One side benefit of Ohr's appearance is that we now finally have more than one picture of Ohr.  Up until yesterday, the sole picture of the former number-four official in the Obama Justice Department was from the ceremony accompanying  an award he had received years ago.  Here is a new head shot taken from Fox News video of his arrival:

There are two closely related dangers for the bureaucratic, political, and media coalition that seeks to eject Trump from the body politic and teach the lesson to any future potential disruptor of the Establishment that such a mission is both dangerous and futile.

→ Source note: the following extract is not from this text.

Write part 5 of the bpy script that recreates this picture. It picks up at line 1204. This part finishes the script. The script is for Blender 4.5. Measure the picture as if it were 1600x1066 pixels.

The first danger is exposure of the Obama administration's spying on the candidate running against its designated successor, Hillary Clinton.  As many have noted, this is the same motive as the Watergate burglary, only of a magnitude a thousand times greater.  The ability of the NSA to monitor every form of electronic communication (except ham radio – as employed by Bruce Ohr's wife, Nellie) means that virtually all significant information in the Trump campaign was available, so long as the officials in question were in communication with one of the people named in the FISA warrants obtained by the cabal operatives.

The second danger is that it is becoming increasingly clear that the Mueller special counsel probe is the direct outgrowth of the cabal's efforts to gin up unfounded allegations of Trump campaign collusion with Russia.  Bruce Ohr's role in this effort may be critical because he violated Department of Justice procedures and kept his supervisors ignorant of his serving as a cut-out, then continuing to utilize Democrat-commissioned, Russian-sourced unsubstantiated information in the Steele Dossier in obtaining four warrants from the FISA Court.  Ohr probably will face professional ruin and possibly prison time, especially if he gets caught in a perjury trap.  He might even cut a deal to testify, if a prosecution is ever undertaken, by John Huber or anyone else.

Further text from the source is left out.